Avrete già capito che l’idea non è esente da criticità. All’ora fatidica la nostra Sadako, come da copione, salta fuori dal televisore e si ritrova faccia a faccia con Kayako. Le due anime ultraterrene si studiano, bisticciano giusto quei trenta secondi e, sorpresa!, anziché annullarsi vicendevolmente, uniscono le forze e danno vita a una creatura ibrida che chiameremo Sadakaya (o Kayadako, o Sadayako, se preferite). Sui malaccorti protagonisti calano quindi i titoli di coda. Non calano invece i titoli di coda su questo speciale, ancora piuttosto lontano dall’esaurire il materiale a sua disposizione.
Il presente articolo è parte di un vasto progetto che ho voluto chiamare Hyakumonogatari Kaidankai (A Gathering of One Hundred Supernatural Tales) in onore di un vecchio gioco popolare risalente al Giappone del periodo Edo (1603-1868) e, di tale progetto, esso rappresenta la parte 52 in un totale di 100.
Se volete saperne di più vi invito innanzitutto a leggere l'articolo introduttivo e a visitare la pagina statica dedicata, nella quale potrete trovare l'elenco completo degli articoli sinora pubblicati. L'articolo è inoltre parte del progetto "Ju-On, speciale rancore" che è iniziato qui lo scorso 7 settembre. Buona lettura! P.S.: Possiamo spegnere la 52° candela...
In effetti questi film "x vs. y" sono uno dei punti più bassi fra le varie tecniche di allungamento del brodo di una serie nel tentativo di sfruttare ancora una volta la buona fede della fanbase.
RispondiEliminaC'è da dire che il lancio tramite un incontro fra comparse sul campo di una match di baseball è una bassezza kitsch che in Italia (almeno quello) non abbiamo ancora raggiunto, ma forse solo perché le grandi produzioni nipponiche e americane fanno questo genere di lanci pubblicitari solo a casa propria e mai all'estero (anche se ricordo che per il lancio del telefilm Blindspot in Italia organizzarono un flashmob a Milano con una modella completamente nuda e ricoperta di tatuaggi come la protagonista della serie, peraltro non disprezzabile.

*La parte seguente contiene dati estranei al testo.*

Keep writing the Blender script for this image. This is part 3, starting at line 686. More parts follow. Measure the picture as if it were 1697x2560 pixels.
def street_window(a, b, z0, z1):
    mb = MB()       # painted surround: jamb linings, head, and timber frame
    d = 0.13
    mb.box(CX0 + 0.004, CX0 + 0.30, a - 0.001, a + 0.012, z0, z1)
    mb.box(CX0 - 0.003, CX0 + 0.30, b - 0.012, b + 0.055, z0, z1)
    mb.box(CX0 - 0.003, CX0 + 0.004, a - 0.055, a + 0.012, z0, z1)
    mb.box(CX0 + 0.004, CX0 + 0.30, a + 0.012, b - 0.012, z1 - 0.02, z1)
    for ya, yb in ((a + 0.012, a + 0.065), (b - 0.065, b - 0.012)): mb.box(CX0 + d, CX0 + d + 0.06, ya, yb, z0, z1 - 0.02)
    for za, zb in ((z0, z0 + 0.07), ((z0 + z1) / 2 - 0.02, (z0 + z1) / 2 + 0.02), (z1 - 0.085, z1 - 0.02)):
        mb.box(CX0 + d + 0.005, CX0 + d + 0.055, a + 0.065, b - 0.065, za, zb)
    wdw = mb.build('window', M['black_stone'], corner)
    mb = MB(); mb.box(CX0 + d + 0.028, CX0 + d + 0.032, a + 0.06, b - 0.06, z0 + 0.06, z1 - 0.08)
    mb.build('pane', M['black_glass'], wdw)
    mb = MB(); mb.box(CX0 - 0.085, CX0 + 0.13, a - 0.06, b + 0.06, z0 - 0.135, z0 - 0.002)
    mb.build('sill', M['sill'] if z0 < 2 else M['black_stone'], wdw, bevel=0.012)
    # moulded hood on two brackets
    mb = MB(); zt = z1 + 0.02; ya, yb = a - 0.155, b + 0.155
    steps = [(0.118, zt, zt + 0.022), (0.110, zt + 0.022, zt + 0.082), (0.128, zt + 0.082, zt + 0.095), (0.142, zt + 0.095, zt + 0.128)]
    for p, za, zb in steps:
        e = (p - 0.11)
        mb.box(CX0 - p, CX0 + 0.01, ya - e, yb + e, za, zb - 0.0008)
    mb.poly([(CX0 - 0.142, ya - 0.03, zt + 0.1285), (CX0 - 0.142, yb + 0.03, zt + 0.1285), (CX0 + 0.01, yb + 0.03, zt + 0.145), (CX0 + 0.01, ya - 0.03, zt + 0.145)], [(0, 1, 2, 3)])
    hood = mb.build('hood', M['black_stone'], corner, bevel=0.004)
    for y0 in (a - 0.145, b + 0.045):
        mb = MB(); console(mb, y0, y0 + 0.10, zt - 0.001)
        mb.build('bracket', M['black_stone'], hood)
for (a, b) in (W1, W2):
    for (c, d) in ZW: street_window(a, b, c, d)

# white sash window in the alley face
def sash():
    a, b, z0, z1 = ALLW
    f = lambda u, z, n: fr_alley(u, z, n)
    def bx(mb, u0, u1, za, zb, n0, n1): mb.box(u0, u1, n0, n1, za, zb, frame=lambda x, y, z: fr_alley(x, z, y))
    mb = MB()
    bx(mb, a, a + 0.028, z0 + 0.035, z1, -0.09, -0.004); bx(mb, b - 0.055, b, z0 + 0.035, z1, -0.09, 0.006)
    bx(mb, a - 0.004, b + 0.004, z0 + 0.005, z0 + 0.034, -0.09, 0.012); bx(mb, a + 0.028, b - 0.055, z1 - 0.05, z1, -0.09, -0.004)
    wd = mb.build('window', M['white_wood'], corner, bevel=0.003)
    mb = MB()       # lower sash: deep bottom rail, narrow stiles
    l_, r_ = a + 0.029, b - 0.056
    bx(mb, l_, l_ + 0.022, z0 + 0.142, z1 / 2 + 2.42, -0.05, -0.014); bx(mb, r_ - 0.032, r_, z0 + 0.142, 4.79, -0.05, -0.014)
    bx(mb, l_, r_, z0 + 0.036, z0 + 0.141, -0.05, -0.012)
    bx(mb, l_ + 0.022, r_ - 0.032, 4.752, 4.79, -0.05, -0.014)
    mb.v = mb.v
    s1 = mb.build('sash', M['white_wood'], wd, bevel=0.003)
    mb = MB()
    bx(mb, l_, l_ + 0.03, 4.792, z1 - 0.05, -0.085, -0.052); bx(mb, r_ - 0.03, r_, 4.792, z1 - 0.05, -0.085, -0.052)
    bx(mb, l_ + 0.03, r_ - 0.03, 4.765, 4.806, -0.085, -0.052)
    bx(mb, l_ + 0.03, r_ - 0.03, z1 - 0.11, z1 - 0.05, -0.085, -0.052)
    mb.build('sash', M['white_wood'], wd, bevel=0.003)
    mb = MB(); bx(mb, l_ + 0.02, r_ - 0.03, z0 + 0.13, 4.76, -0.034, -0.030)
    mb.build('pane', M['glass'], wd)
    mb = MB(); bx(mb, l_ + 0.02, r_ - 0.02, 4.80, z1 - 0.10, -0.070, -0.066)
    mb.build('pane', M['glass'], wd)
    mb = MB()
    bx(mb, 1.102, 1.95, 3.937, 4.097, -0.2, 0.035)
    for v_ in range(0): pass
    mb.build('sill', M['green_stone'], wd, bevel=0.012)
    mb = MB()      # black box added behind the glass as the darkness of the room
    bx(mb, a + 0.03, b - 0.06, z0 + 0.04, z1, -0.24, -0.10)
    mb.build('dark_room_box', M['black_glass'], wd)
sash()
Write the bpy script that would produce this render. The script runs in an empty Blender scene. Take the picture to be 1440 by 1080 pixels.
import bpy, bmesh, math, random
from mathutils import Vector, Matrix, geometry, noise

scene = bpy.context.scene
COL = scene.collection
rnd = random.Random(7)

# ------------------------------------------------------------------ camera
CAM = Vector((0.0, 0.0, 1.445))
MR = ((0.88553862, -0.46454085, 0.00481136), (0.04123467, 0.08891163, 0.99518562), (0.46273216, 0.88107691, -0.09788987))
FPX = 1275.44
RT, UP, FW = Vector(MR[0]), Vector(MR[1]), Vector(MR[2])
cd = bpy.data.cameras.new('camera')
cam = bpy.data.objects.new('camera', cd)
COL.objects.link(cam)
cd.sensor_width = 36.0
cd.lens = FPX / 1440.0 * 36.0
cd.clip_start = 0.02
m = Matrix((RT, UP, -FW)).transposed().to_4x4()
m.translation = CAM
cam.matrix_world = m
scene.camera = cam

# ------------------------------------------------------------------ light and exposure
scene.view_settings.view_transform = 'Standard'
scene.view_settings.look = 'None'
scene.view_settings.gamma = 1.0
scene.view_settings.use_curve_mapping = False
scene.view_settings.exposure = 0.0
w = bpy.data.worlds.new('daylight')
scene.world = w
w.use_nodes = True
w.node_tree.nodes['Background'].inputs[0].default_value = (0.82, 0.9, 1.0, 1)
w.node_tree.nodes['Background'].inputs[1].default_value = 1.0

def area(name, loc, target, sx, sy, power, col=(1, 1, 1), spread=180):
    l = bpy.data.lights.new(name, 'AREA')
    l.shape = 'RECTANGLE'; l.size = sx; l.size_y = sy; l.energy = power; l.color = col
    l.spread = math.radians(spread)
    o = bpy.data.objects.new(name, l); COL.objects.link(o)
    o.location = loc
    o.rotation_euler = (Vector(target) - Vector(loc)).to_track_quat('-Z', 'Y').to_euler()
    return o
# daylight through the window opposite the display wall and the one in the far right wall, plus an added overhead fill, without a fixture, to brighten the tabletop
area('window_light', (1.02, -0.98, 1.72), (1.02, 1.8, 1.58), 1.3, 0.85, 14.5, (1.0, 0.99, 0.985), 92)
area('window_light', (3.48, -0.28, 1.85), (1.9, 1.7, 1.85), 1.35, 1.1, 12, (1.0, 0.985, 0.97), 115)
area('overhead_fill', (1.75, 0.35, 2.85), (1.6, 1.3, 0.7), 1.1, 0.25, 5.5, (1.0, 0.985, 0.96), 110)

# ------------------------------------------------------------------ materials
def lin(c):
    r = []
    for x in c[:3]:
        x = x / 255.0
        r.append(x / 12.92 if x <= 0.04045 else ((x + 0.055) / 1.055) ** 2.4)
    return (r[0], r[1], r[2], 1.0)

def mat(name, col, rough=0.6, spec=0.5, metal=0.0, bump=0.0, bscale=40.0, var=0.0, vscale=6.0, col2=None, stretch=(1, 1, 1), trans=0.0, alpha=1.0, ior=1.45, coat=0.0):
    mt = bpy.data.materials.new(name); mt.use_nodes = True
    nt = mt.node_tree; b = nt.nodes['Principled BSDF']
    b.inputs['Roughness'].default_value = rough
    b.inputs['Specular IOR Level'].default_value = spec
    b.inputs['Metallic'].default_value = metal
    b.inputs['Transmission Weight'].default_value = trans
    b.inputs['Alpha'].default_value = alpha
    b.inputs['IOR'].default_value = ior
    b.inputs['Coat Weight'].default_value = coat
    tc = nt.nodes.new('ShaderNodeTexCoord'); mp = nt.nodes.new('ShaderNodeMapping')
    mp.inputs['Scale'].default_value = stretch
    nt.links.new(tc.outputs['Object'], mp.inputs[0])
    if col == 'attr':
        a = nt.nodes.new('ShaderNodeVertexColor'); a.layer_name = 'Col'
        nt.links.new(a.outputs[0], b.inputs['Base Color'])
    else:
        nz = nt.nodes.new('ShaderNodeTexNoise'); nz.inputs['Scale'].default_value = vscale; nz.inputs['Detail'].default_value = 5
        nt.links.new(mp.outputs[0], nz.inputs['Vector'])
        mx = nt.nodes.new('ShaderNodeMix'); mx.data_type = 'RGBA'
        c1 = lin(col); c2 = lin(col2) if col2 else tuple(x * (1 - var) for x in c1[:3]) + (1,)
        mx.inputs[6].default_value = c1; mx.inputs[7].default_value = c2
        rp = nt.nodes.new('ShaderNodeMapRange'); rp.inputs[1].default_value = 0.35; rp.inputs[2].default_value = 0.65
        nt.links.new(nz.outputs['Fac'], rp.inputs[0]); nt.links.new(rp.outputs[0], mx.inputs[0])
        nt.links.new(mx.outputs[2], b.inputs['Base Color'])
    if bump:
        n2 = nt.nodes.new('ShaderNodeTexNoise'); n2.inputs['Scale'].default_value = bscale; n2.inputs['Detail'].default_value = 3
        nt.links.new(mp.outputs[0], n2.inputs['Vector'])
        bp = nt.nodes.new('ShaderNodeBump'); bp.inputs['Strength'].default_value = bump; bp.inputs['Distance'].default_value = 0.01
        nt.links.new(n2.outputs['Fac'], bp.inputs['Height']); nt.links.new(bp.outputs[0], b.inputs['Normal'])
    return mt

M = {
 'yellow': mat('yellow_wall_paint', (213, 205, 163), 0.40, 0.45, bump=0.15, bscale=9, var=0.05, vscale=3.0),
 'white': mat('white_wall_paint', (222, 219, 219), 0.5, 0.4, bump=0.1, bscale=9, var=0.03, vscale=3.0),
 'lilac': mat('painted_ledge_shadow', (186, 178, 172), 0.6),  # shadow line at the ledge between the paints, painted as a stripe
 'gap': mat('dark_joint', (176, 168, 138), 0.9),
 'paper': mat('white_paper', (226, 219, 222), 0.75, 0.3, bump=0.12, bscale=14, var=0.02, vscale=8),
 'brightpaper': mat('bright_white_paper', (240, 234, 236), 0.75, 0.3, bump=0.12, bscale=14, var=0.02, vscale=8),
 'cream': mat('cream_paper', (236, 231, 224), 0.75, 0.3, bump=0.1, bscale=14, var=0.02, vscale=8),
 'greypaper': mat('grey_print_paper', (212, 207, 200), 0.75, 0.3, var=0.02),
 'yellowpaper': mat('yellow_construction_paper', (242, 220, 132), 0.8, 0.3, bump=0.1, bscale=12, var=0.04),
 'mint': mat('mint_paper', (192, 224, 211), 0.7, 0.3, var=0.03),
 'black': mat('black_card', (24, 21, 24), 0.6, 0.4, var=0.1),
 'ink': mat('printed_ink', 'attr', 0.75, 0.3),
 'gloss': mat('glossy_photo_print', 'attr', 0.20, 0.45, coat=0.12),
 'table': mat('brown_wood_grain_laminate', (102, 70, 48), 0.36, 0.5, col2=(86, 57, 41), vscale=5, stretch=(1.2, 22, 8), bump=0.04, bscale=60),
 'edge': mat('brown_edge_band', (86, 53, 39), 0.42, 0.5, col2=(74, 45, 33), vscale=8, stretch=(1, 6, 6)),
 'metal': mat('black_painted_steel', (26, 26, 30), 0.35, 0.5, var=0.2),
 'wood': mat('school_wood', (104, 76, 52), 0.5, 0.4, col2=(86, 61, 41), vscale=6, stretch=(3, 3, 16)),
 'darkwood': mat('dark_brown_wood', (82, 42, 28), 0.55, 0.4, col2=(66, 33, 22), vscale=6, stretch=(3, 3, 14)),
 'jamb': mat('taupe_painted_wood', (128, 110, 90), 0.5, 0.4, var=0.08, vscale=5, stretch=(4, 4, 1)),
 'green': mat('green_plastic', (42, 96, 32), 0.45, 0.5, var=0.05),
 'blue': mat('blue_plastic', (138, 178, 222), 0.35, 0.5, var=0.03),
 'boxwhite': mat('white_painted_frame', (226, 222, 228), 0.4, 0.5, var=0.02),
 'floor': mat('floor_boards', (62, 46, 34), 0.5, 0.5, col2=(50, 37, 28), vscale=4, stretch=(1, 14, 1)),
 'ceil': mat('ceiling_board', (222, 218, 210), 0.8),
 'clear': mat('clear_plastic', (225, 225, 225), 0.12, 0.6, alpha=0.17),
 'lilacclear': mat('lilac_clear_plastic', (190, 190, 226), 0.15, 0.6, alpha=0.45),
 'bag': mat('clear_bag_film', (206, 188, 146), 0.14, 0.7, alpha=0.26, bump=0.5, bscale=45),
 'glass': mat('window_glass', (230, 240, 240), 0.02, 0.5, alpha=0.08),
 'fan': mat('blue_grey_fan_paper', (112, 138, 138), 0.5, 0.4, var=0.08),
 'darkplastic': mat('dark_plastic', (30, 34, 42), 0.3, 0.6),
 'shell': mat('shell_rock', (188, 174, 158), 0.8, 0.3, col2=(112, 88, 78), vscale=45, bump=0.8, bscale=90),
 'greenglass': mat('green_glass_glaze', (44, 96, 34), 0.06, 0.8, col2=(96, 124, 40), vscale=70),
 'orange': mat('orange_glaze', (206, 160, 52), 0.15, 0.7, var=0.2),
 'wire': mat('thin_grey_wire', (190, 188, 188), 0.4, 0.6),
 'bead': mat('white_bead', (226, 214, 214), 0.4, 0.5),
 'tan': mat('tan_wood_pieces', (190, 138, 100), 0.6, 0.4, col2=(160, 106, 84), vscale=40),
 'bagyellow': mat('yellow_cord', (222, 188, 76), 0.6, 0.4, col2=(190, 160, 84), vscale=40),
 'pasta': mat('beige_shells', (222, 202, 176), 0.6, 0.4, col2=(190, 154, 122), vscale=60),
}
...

Intendo la serie eh, a vedere la modella nuda non c'ero).
Nemmeno io c'ero ma da quello che ho visto googlando la modella era tutto fuorché disprezzabile. Ben vanga, visto che il concetto di cosplay, diffusissimo in Giappone (ovviamente, visto che l'hanno inventato loro), in Italia è praticamente limitato a pochi giorni in quel di Lucca.